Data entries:
---+---

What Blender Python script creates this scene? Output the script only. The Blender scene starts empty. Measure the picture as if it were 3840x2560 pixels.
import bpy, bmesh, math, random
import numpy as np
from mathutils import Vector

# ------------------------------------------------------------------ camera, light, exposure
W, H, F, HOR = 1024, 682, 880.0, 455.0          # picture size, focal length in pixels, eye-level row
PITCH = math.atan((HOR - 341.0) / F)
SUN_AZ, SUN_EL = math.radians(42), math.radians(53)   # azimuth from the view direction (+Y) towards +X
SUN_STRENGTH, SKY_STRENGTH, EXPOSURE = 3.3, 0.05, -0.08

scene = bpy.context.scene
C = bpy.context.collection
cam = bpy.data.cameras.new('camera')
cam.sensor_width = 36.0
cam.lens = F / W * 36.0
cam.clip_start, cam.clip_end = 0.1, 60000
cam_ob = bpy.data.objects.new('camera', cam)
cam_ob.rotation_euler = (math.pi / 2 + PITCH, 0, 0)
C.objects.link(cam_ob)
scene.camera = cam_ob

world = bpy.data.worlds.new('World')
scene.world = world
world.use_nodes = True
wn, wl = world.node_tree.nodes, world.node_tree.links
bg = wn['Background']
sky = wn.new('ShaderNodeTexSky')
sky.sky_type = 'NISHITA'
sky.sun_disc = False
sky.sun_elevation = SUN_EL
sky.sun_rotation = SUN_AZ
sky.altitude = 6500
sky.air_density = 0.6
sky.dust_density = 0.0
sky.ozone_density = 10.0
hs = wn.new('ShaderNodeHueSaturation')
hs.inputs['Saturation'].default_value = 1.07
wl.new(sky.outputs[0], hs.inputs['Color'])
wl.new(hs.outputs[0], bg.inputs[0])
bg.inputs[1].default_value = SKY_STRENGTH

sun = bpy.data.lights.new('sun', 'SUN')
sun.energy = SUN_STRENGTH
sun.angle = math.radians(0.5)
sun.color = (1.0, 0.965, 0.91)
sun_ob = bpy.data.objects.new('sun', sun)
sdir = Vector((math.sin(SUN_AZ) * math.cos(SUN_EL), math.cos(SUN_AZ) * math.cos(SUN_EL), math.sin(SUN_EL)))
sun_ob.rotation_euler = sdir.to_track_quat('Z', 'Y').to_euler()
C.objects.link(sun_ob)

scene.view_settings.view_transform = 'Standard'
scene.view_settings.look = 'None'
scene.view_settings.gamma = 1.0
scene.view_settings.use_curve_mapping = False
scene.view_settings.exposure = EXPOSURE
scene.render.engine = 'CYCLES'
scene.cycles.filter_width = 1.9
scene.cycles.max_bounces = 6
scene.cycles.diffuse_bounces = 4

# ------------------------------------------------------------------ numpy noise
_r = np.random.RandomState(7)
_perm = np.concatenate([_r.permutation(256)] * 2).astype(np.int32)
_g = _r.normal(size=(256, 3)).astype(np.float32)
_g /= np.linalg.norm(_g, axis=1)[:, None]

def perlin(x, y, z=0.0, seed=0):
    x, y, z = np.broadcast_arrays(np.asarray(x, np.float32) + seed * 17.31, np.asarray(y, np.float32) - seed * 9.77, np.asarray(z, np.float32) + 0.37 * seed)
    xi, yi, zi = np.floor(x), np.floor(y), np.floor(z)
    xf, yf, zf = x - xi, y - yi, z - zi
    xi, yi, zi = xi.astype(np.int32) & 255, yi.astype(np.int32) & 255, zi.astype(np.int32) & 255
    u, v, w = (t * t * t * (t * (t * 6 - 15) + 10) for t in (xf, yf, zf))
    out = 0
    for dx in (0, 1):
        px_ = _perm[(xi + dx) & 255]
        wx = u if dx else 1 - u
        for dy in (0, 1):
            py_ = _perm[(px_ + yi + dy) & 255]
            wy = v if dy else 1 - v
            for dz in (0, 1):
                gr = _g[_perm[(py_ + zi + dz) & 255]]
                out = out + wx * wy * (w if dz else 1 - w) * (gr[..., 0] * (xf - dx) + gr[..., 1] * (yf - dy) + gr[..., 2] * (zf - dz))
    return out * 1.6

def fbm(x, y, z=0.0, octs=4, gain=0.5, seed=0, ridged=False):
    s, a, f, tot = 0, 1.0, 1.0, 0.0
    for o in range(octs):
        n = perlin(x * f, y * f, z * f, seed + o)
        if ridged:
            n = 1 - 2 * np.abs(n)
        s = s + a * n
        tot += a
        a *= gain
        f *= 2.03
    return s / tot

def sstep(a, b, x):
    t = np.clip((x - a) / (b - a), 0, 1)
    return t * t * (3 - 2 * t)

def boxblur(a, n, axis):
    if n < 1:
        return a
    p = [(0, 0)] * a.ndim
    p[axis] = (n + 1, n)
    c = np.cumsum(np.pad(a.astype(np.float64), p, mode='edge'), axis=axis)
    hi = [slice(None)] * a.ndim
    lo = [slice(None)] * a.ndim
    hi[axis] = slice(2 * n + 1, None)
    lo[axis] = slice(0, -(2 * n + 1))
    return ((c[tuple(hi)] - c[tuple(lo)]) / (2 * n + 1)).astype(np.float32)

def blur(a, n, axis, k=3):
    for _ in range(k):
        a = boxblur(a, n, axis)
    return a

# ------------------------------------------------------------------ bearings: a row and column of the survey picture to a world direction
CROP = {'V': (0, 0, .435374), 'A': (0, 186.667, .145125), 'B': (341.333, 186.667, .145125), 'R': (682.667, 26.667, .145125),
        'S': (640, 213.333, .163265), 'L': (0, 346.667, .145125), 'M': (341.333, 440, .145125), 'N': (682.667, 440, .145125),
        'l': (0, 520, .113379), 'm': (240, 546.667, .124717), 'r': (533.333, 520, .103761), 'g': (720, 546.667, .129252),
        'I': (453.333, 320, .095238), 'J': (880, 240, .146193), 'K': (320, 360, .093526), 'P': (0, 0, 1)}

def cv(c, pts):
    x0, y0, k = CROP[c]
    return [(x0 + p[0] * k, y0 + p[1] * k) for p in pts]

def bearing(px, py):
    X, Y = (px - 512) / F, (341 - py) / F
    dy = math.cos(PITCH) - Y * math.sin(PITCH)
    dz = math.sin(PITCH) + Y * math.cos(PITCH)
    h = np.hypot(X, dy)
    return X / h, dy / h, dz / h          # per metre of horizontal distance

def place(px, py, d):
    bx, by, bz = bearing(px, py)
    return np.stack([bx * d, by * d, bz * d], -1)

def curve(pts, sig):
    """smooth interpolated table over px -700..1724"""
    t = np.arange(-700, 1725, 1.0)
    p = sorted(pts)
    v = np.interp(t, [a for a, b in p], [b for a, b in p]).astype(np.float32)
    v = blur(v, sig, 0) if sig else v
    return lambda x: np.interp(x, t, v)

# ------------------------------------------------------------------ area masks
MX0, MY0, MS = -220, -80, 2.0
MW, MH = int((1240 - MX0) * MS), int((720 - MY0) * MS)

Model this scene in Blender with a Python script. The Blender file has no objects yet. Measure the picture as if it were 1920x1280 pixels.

---+---

● **TASK DETAILS**:
Select from the material above each line in which the string "Measure" appears, and list those lines.

● **EXPECTED ANSWER**:
What Blender Python script creates this scene? Output the script only. The Blender scene starts empty. Measure the picture as if it were 3840x2560 pixels.
Model this scene in Blender with a Python script. The Blender file has no objects yet. Measure the picture as if it were 1920x1280 pixels.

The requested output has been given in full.